-- Start of INFORMATION PROVIDED --
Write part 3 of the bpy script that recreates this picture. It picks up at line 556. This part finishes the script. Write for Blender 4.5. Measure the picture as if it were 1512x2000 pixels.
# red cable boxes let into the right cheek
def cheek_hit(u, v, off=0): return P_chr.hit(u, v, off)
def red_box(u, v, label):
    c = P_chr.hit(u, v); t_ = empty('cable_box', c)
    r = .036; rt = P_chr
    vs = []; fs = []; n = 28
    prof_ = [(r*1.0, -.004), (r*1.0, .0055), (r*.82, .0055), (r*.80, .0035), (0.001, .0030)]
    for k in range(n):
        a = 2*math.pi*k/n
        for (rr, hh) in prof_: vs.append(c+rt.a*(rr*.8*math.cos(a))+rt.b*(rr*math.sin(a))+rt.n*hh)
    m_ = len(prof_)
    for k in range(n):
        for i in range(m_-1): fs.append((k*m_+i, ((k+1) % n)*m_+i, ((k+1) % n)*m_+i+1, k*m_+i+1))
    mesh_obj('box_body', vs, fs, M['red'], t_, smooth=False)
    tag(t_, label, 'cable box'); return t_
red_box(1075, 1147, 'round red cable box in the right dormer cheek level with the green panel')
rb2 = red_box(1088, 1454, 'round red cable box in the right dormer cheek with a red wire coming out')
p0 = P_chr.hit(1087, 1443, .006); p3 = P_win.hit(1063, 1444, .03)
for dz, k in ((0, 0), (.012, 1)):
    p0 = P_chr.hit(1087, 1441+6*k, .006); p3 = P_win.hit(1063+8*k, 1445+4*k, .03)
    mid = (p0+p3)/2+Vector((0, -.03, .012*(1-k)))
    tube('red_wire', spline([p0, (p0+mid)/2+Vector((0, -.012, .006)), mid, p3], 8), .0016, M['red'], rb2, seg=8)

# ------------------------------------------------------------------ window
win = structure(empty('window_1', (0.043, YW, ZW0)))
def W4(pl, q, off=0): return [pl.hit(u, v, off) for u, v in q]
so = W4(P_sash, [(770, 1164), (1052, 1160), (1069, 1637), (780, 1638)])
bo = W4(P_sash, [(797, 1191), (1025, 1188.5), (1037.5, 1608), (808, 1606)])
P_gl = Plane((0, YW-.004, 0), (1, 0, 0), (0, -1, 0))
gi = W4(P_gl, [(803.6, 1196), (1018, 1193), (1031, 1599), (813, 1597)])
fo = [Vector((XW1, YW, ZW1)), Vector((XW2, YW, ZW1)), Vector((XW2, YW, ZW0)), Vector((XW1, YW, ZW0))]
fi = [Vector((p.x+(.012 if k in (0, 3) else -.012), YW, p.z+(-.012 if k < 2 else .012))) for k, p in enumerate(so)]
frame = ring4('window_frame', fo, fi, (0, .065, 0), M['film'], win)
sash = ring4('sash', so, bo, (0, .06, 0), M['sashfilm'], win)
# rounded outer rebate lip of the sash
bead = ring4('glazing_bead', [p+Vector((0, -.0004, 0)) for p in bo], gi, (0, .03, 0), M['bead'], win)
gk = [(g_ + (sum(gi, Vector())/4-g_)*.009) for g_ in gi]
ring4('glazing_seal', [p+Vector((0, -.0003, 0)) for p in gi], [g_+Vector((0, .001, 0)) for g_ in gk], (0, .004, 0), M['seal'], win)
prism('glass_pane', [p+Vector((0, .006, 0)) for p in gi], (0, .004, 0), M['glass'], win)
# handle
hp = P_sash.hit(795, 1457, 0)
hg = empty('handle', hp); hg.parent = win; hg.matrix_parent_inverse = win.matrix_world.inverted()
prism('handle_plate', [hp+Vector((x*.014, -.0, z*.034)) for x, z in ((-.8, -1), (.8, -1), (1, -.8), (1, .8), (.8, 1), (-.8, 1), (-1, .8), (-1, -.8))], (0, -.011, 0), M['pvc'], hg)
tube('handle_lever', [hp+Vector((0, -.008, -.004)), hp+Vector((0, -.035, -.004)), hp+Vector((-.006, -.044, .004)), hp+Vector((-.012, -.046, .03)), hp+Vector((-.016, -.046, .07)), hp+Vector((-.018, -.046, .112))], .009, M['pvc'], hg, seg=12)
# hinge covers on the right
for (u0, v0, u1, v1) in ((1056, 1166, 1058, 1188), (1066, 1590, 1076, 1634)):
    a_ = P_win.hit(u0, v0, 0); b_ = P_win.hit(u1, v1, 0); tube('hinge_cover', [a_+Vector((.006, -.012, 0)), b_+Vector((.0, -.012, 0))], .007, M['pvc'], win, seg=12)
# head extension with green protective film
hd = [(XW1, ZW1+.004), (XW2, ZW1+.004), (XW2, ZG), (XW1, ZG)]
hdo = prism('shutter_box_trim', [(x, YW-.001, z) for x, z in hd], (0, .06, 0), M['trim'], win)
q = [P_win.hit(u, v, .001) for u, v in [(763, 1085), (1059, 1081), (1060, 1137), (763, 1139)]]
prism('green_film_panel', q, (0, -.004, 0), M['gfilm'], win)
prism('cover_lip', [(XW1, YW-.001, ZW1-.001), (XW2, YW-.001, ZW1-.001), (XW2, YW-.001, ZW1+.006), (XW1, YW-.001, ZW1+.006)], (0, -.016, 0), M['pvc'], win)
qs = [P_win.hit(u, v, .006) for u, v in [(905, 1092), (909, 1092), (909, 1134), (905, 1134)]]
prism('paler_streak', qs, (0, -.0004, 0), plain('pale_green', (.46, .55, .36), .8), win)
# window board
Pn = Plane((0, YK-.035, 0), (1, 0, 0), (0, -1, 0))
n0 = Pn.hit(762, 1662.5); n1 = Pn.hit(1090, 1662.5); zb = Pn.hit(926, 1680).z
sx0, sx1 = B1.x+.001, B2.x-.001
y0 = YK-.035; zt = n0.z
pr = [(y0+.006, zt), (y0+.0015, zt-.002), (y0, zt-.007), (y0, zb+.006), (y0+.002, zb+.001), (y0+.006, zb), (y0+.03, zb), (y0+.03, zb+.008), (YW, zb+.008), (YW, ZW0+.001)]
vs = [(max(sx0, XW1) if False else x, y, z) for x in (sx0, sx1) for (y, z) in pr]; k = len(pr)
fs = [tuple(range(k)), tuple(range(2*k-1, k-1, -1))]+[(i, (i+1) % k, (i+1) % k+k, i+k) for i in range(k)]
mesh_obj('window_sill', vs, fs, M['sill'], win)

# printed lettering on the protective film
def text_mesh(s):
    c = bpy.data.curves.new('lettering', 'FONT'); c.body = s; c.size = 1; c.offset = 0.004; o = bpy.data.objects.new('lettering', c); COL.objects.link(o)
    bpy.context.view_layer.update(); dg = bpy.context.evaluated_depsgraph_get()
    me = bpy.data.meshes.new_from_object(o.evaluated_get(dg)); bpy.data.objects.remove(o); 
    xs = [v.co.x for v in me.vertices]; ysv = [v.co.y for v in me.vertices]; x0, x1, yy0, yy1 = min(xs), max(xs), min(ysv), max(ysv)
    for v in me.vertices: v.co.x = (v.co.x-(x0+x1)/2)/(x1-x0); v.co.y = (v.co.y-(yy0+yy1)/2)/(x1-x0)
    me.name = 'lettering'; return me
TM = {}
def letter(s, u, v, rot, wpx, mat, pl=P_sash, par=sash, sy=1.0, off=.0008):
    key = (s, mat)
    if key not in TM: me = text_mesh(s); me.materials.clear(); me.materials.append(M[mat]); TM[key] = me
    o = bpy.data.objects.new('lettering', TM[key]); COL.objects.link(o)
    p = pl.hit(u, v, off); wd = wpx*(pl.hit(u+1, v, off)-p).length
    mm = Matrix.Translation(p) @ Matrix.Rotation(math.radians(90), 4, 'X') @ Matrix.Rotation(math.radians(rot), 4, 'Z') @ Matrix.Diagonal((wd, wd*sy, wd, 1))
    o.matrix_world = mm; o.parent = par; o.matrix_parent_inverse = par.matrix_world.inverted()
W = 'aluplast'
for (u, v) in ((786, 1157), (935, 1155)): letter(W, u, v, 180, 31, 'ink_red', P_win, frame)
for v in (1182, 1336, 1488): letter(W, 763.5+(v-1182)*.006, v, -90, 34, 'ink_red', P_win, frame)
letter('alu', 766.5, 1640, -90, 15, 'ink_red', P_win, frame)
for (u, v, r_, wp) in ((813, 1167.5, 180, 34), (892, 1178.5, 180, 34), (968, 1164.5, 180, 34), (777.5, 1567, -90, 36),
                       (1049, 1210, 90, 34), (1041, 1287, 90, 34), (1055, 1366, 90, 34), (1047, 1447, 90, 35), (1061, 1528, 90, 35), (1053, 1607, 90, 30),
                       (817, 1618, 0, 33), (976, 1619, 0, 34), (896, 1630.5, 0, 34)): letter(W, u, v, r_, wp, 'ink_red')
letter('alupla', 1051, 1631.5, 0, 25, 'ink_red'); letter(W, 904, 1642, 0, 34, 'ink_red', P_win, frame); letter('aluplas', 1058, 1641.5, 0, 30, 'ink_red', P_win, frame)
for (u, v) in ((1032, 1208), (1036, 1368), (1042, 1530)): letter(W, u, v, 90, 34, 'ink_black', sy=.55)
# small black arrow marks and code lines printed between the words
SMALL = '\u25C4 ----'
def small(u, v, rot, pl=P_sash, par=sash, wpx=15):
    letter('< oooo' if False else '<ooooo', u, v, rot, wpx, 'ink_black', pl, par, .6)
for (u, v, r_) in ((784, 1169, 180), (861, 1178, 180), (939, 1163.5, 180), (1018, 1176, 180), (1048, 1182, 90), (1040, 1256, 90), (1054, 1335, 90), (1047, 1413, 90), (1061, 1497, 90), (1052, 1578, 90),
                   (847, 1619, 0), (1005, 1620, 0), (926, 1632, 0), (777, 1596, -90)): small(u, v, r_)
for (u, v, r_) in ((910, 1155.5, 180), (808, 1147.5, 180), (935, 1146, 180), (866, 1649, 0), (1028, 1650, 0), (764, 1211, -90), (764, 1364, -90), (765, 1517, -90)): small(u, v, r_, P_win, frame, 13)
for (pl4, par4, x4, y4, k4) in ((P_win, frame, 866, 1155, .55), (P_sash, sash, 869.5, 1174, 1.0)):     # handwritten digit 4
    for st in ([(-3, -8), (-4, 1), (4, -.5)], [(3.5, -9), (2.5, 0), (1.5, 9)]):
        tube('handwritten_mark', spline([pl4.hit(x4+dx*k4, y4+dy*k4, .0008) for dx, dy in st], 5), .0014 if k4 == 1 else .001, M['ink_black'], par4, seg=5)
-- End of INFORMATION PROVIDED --
WORK REQUIRED: Without changing anything, quote the lines from the top of the data to the line that contains "M['red'], rb2, seg=8)", including that line.

FINAL RESULT:
Write part 3 of the bpy script that recreates this picture. It picks up at line 556. This part finishes the script. Write for Blender 4.5. Measure the picture as if it were 1512x2000 pixels.
# red cable boxes let into the right cheek
def cheek_hit(u, v, off=0): return P_chr.hit(u, v, off)
def red_box(u, v, label):
    c = P_chr.hit(u, v); t_ = empty('cable_box', c)
    r = .036; rt = P_chr
    vs = []; fs = []; n = 28
    prof_ = [(r*1.0, -.004), (r*1.0, .0055), (r*.82, .0055), (r*.80, .0035), (0.001, .0030)]
    for k in range(n):
        a = 2*math.pi*k/n
        for (rr, hh) in prof_: vs.append(c+rt.a*(rr*.8*math.cos(a))+rt.b*(rr*math.sin(a))+rt.n*hh)
    m_ = len(prof_)
    for k in range(n):
        for i in range(m_-1): fs.append((k*m_+i, ((k+1) % n)*m_+i, ((k+1) % n)*m_+i+1, k*m_+i+1))
    mesh_obj('box_body', vs, fs, M['red'], t_, smooth=False)
    tag(t_, label, 'cable box'); return t_
red_box(1075, 1147, 'round red cable box in the right dormer cheek level with the green panel')
rb2 = red_box(1088, 1454, 'round red cable box in the right dormer cheek with a red wire coming out')
p0 = P_chr.hit(1087, 1443, .006); p3 = P_win.hit(1063, 1444, .03)
for dz, k in ((0, 0), (.012, 1)):
    p0 = P_chr.hit(1087, 1441+6*k, .006); p3 = P_win.hit(1063+8*k, 1445+4*k, .03)
    mid = (p0+p3)/2+Vector((0, -.03, .012*(1-k)))
    tube('red_wire', spline([p0, (p0+mid)/2+Vector((0, -.012, .006)), mid, p3], 8), .0016, M['red'], rb2, seg=8)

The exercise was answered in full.